Belated puppy tale


    Was it seven or eight years ago? I do not recall.

    A young man and his girlfriend drove up into the hills of Malibu. They walked awhile and upon returning to their car they came upon a female Malamute puppy. They opened the car door, the puppy jumped in and the couple drove off, claiming the dog as theirs.

    I had moved to Northern California, but once a year I drove down to Los Angeles. My first time back, I was invited for coffee to the family who had “dognapped” the Malamute. Seeing the abuse this dog was subjected to, I immediately asked for it as a gift or a purchase. The answer was “no.” Every year thereafter I visited the family to see about the dog and on my third visit luck was with me as I was allowed to take the dog for a month.

    I left at five the next morning with the Malamute in my car. I gave her a new name and swore to her that she would never go back. The thought of the abuse I had seen still nauseates me so that I cannot describe it here.

    We have nine acres fenced — plenty of room for dogs to run. The Malamute, who had been spayed while with that family, made friends quickly with my neutered Spaniel.

    We invited breeders and a trainer to look over the Malamute and assess her.

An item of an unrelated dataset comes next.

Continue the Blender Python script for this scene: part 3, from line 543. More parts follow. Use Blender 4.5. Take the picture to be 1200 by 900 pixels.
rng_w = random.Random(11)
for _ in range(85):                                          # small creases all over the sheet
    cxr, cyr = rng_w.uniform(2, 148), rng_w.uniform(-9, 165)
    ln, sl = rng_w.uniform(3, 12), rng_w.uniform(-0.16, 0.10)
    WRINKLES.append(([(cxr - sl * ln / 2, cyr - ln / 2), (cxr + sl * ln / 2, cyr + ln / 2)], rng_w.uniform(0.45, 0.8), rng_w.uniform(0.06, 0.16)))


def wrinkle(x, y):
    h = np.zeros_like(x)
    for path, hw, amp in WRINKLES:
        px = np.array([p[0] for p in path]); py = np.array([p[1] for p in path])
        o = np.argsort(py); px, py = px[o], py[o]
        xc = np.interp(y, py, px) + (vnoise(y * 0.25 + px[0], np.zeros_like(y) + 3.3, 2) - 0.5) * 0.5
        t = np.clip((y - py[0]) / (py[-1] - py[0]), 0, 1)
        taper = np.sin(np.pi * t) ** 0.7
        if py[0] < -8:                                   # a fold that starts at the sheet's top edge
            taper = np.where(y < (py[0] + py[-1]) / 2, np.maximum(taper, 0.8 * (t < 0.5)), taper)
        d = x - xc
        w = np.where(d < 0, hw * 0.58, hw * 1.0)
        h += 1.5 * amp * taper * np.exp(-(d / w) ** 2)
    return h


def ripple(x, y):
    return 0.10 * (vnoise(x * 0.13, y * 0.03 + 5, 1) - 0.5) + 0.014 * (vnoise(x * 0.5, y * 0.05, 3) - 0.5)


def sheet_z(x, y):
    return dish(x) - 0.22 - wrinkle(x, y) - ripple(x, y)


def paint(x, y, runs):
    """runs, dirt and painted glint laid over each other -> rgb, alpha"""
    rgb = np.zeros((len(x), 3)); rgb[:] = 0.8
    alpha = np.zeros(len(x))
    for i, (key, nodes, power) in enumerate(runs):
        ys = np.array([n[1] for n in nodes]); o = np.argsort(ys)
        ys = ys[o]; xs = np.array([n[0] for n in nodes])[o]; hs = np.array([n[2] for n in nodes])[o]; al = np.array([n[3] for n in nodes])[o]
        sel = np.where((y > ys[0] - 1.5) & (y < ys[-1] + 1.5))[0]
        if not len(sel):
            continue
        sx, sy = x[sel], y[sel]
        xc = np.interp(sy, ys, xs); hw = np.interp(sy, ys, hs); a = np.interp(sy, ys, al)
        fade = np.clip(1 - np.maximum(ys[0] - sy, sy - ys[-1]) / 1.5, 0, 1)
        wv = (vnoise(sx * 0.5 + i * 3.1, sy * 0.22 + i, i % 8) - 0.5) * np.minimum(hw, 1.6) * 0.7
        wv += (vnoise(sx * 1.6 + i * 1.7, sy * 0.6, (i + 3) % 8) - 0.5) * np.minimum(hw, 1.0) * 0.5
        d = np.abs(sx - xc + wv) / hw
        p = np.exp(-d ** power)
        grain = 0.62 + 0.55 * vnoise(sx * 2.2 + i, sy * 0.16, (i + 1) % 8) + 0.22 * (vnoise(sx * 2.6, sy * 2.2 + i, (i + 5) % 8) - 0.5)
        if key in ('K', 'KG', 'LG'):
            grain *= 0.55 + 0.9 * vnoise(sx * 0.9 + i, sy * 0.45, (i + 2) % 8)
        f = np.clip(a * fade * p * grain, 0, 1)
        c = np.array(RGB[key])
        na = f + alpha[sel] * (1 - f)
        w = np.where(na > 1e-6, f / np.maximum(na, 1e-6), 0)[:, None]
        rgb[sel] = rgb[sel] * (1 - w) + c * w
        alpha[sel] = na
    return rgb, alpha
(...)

When they saw the result of the abuse, they refused payment, warning us that it would be a difficult task to bring our beloved KT back to being a dog again. The veterinarian confirmed this and suggested we give it a try for 18 months.

    It was six months before she even lifted her tail up over her back, but we were encouraged. She sat every day all day with her nose pointed into a corner and would not move. It was nine more months before she socialized with us and played with the Spaniel. She is now an affectionate, intelligent, playful and happy dog. She will never be able to run well, since her back legs suffered from her being chained so many years. She can run some and we are glad for that.

    I hope the original owners of the Malamute puppy will see this article or if friends do, they will tell them. I thank The Malibu Times most sincerely for printing this and bringing some belated comfort to the original owner of that beautiful puppy.